Isso era muito novo; um crítico contemporâneo, na França, assinala
a originalidade. Chaves Pinheiro, ainda em 1872, estaria modelando
seu esplêndido “índio brasileiro simbolizando a nação brasileira”:
uma estátua grega vestida de tanga.
O século 19 assistiu ao esvaziamento dos monumentos oficiais, a denúncia
de seu caráter fabricado e um pouco impostor. Quando o a estátua de
Pedro I, de Rochet é exposta no Salon, em Paris, o caricaturista Cham
mostra-se impiedoso.
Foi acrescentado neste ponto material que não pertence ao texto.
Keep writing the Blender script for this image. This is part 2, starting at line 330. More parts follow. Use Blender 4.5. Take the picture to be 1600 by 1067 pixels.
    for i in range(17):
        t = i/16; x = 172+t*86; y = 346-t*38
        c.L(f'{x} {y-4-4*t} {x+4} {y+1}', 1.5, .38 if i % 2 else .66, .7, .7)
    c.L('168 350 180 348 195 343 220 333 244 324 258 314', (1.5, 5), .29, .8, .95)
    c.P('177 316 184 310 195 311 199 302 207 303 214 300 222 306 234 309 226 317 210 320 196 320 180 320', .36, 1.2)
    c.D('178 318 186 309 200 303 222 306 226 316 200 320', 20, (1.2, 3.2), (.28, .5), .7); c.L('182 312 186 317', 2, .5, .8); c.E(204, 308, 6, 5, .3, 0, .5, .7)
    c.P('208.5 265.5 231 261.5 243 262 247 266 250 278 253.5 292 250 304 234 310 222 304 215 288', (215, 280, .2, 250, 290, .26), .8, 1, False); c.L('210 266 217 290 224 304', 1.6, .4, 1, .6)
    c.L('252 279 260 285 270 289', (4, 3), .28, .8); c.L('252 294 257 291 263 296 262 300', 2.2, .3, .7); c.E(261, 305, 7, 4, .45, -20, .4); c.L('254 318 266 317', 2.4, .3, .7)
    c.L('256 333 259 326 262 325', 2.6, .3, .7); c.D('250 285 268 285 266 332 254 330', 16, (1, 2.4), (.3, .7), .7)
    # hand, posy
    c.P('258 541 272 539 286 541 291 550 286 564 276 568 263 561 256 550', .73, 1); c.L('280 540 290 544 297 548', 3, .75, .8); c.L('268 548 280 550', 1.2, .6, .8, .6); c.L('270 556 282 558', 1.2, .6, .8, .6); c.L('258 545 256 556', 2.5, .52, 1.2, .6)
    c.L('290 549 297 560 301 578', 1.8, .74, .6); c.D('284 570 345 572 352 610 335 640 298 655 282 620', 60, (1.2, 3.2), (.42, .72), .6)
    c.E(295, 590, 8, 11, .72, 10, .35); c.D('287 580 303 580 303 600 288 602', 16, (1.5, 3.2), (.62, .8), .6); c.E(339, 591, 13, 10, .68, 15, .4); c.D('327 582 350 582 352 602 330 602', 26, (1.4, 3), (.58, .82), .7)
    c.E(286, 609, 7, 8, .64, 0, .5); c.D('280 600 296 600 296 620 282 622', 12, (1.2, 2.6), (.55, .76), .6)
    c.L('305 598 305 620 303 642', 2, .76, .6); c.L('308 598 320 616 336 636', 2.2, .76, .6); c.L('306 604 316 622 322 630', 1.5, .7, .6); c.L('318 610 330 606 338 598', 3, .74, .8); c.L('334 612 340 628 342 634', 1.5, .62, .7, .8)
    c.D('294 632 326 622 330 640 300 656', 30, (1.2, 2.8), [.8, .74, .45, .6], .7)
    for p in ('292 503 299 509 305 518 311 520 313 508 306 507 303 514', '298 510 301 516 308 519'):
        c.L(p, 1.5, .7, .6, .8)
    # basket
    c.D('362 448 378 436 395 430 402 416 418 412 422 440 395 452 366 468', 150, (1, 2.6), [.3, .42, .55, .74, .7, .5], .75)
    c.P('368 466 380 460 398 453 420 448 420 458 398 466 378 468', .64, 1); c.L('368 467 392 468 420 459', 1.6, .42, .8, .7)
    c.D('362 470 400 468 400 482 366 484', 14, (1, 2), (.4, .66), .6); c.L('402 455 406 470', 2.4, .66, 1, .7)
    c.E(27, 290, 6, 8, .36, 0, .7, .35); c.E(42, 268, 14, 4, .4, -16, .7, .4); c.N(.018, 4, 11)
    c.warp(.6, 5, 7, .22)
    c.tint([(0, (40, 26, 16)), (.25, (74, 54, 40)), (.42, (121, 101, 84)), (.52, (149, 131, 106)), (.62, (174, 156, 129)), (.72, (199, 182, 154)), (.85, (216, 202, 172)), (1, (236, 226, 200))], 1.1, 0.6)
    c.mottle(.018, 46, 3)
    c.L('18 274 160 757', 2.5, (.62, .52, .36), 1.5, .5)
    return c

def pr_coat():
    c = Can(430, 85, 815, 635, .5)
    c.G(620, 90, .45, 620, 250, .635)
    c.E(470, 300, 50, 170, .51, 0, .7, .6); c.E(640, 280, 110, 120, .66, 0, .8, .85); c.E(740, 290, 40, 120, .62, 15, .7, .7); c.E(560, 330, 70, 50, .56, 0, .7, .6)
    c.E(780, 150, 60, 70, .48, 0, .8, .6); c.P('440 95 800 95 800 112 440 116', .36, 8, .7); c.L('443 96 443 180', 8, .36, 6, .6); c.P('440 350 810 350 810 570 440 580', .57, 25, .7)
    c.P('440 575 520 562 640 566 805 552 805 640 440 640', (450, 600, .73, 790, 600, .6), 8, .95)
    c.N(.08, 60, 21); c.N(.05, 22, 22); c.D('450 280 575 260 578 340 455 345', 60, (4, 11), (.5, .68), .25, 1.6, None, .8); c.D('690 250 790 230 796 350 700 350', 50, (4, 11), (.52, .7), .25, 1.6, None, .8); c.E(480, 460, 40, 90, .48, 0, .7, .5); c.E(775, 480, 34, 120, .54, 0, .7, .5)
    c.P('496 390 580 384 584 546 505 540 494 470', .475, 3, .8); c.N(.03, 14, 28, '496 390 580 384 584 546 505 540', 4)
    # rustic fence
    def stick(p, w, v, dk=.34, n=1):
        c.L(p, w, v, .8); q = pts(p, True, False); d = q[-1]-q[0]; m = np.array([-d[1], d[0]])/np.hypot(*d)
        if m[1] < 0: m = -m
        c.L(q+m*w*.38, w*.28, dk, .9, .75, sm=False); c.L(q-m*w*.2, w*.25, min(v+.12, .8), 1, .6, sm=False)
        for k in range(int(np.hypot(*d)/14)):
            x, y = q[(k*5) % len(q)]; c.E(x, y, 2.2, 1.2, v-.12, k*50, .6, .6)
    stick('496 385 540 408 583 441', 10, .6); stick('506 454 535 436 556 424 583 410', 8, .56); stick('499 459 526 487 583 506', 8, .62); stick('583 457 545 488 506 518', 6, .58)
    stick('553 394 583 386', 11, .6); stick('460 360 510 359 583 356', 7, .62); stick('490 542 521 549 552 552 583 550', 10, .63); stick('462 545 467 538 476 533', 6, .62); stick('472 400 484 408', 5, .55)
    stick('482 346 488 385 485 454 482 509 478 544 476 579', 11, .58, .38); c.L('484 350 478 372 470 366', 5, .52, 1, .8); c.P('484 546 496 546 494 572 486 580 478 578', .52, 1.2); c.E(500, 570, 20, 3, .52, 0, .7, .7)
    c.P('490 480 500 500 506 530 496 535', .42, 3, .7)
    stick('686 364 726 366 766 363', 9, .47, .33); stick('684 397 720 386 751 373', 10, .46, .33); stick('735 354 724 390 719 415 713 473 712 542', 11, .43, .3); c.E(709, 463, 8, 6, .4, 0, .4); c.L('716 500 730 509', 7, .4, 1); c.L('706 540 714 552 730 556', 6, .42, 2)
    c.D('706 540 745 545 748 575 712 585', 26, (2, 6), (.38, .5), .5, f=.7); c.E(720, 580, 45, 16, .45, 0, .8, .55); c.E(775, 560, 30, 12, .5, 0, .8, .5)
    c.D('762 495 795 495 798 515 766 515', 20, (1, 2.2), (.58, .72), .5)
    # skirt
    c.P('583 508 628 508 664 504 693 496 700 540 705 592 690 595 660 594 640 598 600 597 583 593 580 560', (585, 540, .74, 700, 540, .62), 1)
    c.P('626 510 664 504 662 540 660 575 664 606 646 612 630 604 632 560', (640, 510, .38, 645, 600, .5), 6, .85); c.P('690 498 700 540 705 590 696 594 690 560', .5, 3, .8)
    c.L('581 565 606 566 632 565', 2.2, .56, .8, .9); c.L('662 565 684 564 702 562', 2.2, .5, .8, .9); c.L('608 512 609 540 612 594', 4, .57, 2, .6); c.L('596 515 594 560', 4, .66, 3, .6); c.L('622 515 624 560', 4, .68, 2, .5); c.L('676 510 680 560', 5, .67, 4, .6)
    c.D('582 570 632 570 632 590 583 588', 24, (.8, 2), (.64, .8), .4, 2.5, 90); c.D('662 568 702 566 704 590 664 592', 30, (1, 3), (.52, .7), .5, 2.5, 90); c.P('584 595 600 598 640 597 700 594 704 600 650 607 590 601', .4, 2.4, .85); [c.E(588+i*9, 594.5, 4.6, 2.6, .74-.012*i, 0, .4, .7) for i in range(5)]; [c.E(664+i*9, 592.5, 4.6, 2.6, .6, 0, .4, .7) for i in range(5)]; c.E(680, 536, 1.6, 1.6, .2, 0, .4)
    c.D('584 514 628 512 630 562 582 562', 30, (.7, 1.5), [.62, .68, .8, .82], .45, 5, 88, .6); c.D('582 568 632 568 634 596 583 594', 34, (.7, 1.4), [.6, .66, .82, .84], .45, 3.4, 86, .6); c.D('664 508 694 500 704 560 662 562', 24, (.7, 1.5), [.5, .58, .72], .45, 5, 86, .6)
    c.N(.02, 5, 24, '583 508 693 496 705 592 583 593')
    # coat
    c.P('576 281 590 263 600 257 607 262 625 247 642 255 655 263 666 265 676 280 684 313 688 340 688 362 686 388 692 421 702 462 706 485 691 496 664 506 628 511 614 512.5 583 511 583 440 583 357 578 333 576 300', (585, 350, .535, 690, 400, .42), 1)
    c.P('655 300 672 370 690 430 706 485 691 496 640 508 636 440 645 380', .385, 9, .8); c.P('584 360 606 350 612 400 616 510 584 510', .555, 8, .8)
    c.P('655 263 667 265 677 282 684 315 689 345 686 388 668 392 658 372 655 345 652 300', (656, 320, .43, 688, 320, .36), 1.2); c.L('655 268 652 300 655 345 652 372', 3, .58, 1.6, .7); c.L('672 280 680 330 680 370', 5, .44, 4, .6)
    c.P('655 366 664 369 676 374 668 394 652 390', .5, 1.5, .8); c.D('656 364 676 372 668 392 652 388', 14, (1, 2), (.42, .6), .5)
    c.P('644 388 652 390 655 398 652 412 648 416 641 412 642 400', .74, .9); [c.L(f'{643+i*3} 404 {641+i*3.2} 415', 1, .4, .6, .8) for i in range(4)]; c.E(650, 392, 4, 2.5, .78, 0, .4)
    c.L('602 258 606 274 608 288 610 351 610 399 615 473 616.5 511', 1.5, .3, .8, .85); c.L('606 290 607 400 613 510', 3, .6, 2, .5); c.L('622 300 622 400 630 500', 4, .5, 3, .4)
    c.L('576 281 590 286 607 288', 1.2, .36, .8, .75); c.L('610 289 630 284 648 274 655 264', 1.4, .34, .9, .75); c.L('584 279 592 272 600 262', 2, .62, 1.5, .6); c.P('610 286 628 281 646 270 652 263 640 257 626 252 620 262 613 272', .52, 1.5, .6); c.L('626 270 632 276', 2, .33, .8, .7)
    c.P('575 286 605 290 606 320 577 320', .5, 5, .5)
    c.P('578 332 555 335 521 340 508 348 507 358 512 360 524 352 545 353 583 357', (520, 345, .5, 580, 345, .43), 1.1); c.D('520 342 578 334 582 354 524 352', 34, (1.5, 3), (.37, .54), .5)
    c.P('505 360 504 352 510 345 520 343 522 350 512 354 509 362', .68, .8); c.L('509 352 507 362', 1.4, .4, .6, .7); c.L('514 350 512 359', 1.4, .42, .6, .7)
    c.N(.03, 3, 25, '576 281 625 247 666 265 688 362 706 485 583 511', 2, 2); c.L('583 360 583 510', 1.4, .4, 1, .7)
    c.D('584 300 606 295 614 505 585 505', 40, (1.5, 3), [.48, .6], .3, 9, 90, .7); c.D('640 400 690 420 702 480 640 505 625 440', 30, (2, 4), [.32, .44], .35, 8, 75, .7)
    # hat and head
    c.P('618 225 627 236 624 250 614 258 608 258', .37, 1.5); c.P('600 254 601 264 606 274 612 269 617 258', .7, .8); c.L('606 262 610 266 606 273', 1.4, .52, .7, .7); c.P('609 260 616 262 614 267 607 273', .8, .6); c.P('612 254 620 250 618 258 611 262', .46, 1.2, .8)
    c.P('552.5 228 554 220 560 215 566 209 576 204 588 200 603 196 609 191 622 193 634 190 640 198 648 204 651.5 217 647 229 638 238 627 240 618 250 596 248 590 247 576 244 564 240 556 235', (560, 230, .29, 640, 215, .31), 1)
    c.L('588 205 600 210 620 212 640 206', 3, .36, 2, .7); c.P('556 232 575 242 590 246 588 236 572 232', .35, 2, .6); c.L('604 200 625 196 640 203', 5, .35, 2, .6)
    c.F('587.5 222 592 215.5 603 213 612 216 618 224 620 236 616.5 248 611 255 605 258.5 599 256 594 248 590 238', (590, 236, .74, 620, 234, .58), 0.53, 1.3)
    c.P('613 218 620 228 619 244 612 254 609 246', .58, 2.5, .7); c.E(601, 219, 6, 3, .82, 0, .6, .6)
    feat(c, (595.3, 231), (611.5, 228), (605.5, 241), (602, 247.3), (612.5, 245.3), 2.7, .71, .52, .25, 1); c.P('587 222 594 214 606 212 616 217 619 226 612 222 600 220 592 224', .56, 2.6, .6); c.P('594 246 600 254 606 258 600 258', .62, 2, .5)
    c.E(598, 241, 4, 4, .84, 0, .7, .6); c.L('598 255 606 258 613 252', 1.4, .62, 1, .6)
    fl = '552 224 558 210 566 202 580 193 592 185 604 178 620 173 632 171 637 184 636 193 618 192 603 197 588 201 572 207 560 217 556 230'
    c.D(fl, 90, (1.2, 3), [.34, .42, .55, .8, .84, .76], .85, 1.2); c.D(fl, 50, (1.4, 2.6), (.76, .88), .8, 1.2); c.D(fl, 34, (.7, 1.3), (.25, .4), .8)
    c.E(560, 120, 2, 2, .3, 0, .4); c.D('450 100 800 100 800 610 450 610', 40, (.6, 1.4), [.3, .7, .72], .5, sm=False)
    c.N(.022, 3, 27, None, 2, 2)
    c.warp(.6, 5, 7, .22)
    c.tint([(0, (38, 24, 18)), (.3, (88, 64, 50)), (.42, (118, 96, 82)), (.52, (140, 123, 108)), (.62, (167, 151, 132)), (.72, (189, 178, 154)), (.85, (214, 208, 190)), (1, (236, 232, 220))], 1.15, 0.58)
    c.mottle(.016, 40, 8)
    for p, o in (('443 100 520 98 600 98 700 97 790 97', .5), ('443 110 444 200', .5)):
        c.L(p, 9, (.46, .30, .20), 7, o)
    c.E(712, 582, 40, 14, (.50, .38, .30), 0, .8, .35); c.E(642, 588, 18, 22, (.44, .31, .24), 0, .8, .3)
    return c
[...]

A sua piada, no entanto, vai sobretudo ao tema
do monumento e não ao seu aspecto.
No Brasil, mesmo antes de sua chegada, ele provoca violentas reações
na oposição ao regime: Pedro Luís denomina-o “a mentira de bronze”.
Mas é Ângelo Agostini, gênio formidável da caricatura, que irá retomar
muitas vezes a estátua para fustigar Pedro 2º e a monarquia.
No entanto, ele respeita a obra de Rochet na sua beleza e na sua força.
Quando faz os personagens despencarem do pedestal, trata-os com delicadeza.
E, ao mostrar Pedro 2º cavalgando uma lesma, dispondo seus ministros
na base, em lugar dos índios, é o contraste com a fuga romântica do
bronze que produz a crítica. Um desenhista anônimo, logo depois da
inauguração do monumento, em 1862, chegará a um apogeu surrealista;
sobre um rochedo pontudo, um pedestal de tijolos em forma de pirâmide
se equilibra; sobre o pedestal, um pangaré escoiceia.
Em cima do cavalo, é a vez de Pedro 2º, com uma castanha de caju
no lugar da cabeça (era o mote de vários desenhistas representar as
feições do imperador desse jeito), equilibrar-se, trazendo, na mão
direita, sua análise da Confederação dos Tamoios, e na esquerda, um
cacho de bananas.
O monumento de Rochet foi além do esperado. Não se conformou com as
convenções do gênero. Inovou, desprezando as alegorias impessoais,
buscando tipos humanos que encontrava aqui. Afirmou-se com força,
alimentou o debate político, provocou invenção de imagens e inseriu-se,
de modo muito complexo, dentro dos sonhos e pesadelos da nossa cultura.